--- START OF Information shown ---
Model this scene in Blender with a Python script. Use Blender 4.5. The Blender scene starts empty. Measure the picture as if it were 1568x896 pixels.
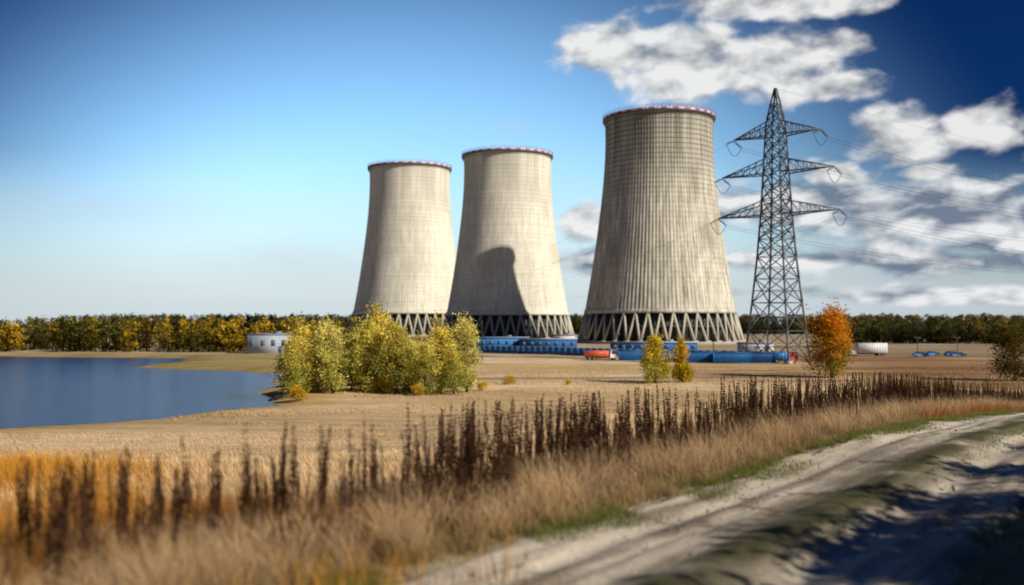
import bpy, math, numpy as np
from mathutils import Vector, Matrix
rng=np.random.default_rng(7)
sc=bpy.context.scene
FPX=1524.0; HY=495.0
# ------------------------------------------------------------------ helpers
def smooth(t):
    t=np.clip(t,0,1); return t*t*(3-2*t)
_perm=np.random.default_rng(3).random((256,256))
def vnoise(x,y):
    xi=np.floor(x).astype(int); yi=np.floor(y).astype(int); fx=smooth(x-xi); fy=smooth(y-yi)
    a=_perm[xi%256,yi%256]; b=_perm[(xi+1)%256,yi%256]; c=_perm[xi%256,(yi+1)%256]; d=_perm[(xi+1)%256,(yi+1)%256]
    return (a*(1-fx)+b*fx)*(1-fy)+(c*(1-fx)+d*fx)*fy
def fbm(x,y,s,o=4):
    x=np.asarray(x,float)/s+31.7; y=np.asarray(y,float)/s+11.3; r=0; a=.5; t=0
    for i in range(o):
        r=r+a*vnoise(x,y); t+=a; a*=.5; x=x*2.03+5; y=y*2.03+9
    return r/t
def mk(name,V,F,C=None,mat=None,smoothf=False,parent=None,link=True):
    V=np.ascontiguousarray(V,dtype=np.float32).reshape(-1,3); F=np.ascontiguousarray(F,dtype=np.int32).reshape(-1,4)
    me=bpy.data.meshes.new(name)
    me.vertices.add(len(V)); me.vertices.foreach_set('co',V.ravel())
    me.loops.add(len(F)*4); me.loops.foreach_set('vertex_index',F.ravel())
    me.polygons.add(len(F)); me.polygons.foreach_set('loop_start',np.arange(len(F),dtype=np.int32)*4)
    if smoothf: me.polygons.foreach_set('use_smooth',np.ones(len(F),dtype=bool))
    me.update(calc_edges=True)
    if C is not None:
        C=np.asarray(C,dtype=np.float32).reshape(-1,3)
        a=me.color_attributes.new('Col','FLOAT_COLOR','POINT')
        a.data.foreach_set('color',np.concatenate([C,np.ones((len(C),1),np.float32)],1).ravel())
    if mat: me.materials.append(mat)
    if not link: return me
    ob=bpy.data.objects.new(name,me); sc.collection.objects.link(ob)
    if parent: ob.parent=parent
    return ob
def empty(name,loc=(0,0,0),rz=0,s=1):
    e=bpy.data.objects.new(name,None); sc.collection.objects.link(e); e.location=loc; e.rotation_euler=(0,0,rz); e.scale=(s,s,s); return e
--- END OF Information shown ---
Exercise instructions: Set the pictures aside and transcribe the data above exactly.

Expected answer:
Model this scene in Blender with a Python script. Use Blender 4.5. The Blender scene starts empty. Measure the picture as if it were 1568x896 pixels.
import bpy, math, numpy as np
from mathutils import Vector, Matrix
rng=np.random.default_rng(7)
sc=bpy.context.scene
FPX=1524.0; HY=495.0
# ------------------------------------------------------------------ helpers
def smooth(t):
    t=np.clip(t,0,1); return t*t*(3-2*t)
_perm=np.random.default_rng(3).random((256,256))
def vnoise(x,y):
    xi=np.floor(x).astype(int); yi=np.floor(y).astype(int); fx=smooth(x-xi); fy=smooth(y-yi)
    a=_perm[xi%256,yi%256]; b=_perm[(xi+1)%256,yi%256]; c=_perm[xi%256,(yi+1)%256]; d=_perm[(xi+1)%256,(yi+1)%256]
    return (a*(1-fx)+b*fx)*(1-fy)+(c*(1-fx)+d*fx)*fy
def fbm(x,y,s,o=4):
    x=np.asarray(x,float)/s+31.7; y=np.asarray(y,float)/s+11.3; r=0; a=.5; t=0
    for i in range(o):
        r=r+a*vnoise(x,y); t+=a; a*=.5; x=x*2.03+5; y=y*2.03+9
    return r/t
def mk(name,V,F,C=None,mat=None,smoothf=False,parent=None,link=True):
    V=np.ascontiguousarray(V,dtype=np.float32).reshape(-1,3); F=np.ascontiguousarray(F,dtype=np.int32).reshape(-1,4)
    me=bpy.data.meshes.new(name)
    me.vertices.add(len(V)); me.vertices.foreach_set('co',V.ravel())
    me.loops.add(len(F)*4); me.loops.foreach_set('vertex_index',F.ravel())
    me.polygons.add(len(F)); me.polygons.foreach_set('loop_start',np.arange(len(F),dtype=np.int32)*4)
    if smoothf: me.polygons.foreach_set('use_smooth',np.ones(len(F),dtype=bool))
    me.update(calc_edges=True)
    if C is not None:
        C=np.asarray(C,dtype=np.float32).reshape(-1,3)
        a=me.color_attributes.new('Col','FLOAT_COLOR','POINT')
        a.data.foreach_set('color',np.concatenate([C,np.ones((len(C),1),np.float32)],1).ravel())
    if mat: me.materials.append(mat)
    if not link: return me
    ob=bpy.data.objects.new(name,me); sc.collection.objects.link(ob)
    if parent: ob.parent=parent
    return ob
def empty(name,loc=(0,0,0),rz=0,s=1):
    e=bpy.data.objects.new(name,None); sc.collection.objects.link(e); e.location=loc; e.rotation_euler=(0,0,rz); e.scale=(s,s,s); return e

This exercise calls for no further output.